Prior to the U.S. Supreme Court’s ruling in TC Heartland in May of this year, the Federal Circuit repeatedly interpreted 28 U.S.C. §§ 1391 and § 1400 (the federal venue statutes) to allow patent lawsuits to be filed in any district court having personal jurisdiction over the accused infringer. The Court’s ruling in TC Heartland severely curtailed where patent lawsuits could be commenced by finding that § 1391 was not applicable to venue determinations in patent lawsuits. In many cases, defendants currently defending patent lawsuits who did not move for a change of venue before the TC Heartland decision elected to do so afterward. Normally, a party waives the defense of improper venue by failing to raise the defense immediately. The waiver rule, however, will not apply if there has been a change in controlling law. After TC Heartland, there has been some disagreement in the district court as to whether that decision represented a change in the law (thereby allowing defendants to raise the venue defense) or did not represent a change in the controlling law (thereby precluding defendants from raising the venue defense).

On November 15, 2017, in In re Micron Technology, Inc., the Federal Circuit answered this question, holding that the Supreme Court’s decision in TC Heartland did indeed change the controlling law regarding venue for patent cases. Because the ruling in TC Heartland represented a “change of controlling law,” defendants that failed to raise a venue defense prior to the TC Heartland decision are not necessarily prevented from raising it in a timely manner.

The facts of the case were straightforward. In June 2016, the plaintiff, President and Fellows of Harvard College (“Harvard”) filed a patent infringement lawsuit against Micron. Although Micron filed a motion to dismiss under Fed. R. Civ. P. 12(b)(6) for failure to state a claim,  Micron did not include an objection to venue under Rule 12(b)(3).

In May 2017, the Supreme Court issued its ruling in TC Heartland, which held that under 28 U.S.C. § 1400(b), “a domestic corporation ‘resides’ only in its State of incorporation for purposes of the patent venue statute.” Micron subsequently filed a second motion to dismiss, arguing that venue was improper because it is incorporated in Delaware and not in Massachusetts where the case was pending. The district court denied Micron’s second motion and held that by not objecting to venue in its first motion to dismiss, Micron had waived its venue defense. Micron then filed a petition for writ of mandamus.

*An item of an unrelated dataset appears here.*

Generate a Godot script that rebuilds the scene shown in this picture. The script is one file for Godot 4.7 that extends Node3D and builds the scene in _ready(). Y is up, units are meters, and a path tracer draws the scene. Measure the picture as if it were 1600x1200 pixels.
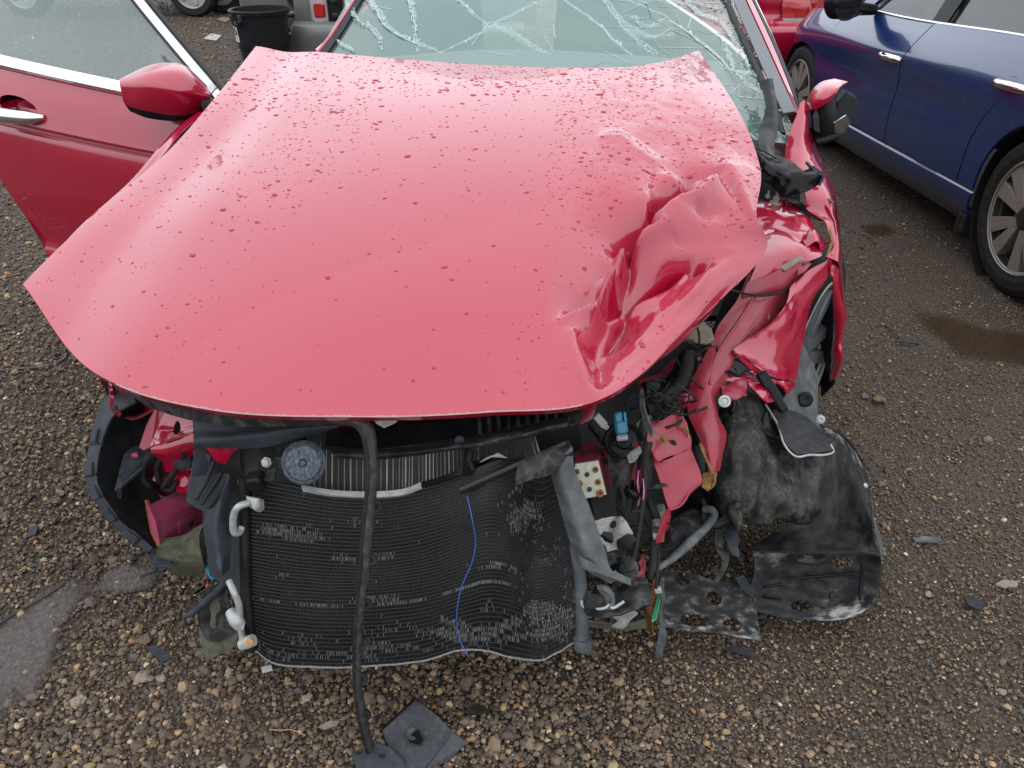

The Federal Circuit noted that the Rule 12 waiver question at issue was whether the venue defense was “available” to Micron when it filed its first motion to dismiss. The Federal Circuit concluded that the venue objection “was not available until the Supreme Court decided TC Heartland because, before then, it would have been improper, given controlling precedent, for the district court to dismiss or to transfer for lack of venue.”    

The Federal Circuit stated that its holding was a “common-sense interpretation” of Rule 12. Because controlling law precluded the district court from adopting a defense, the Federal Circuit stated that “it is natural to say” that the defense was not available to Micron. “The law of precedent is part of what determines what law controls.”

The Micron case is of significance principally to parties who were involved in existing litigation as of May of 2017. One point of caution: Although the Federal Circuit held that TC Heartland created a change in the controlling law, it noted that district courts can still determine that the venue defense can be waived in certain circumstances (e.g., if the defense is not timely asserted).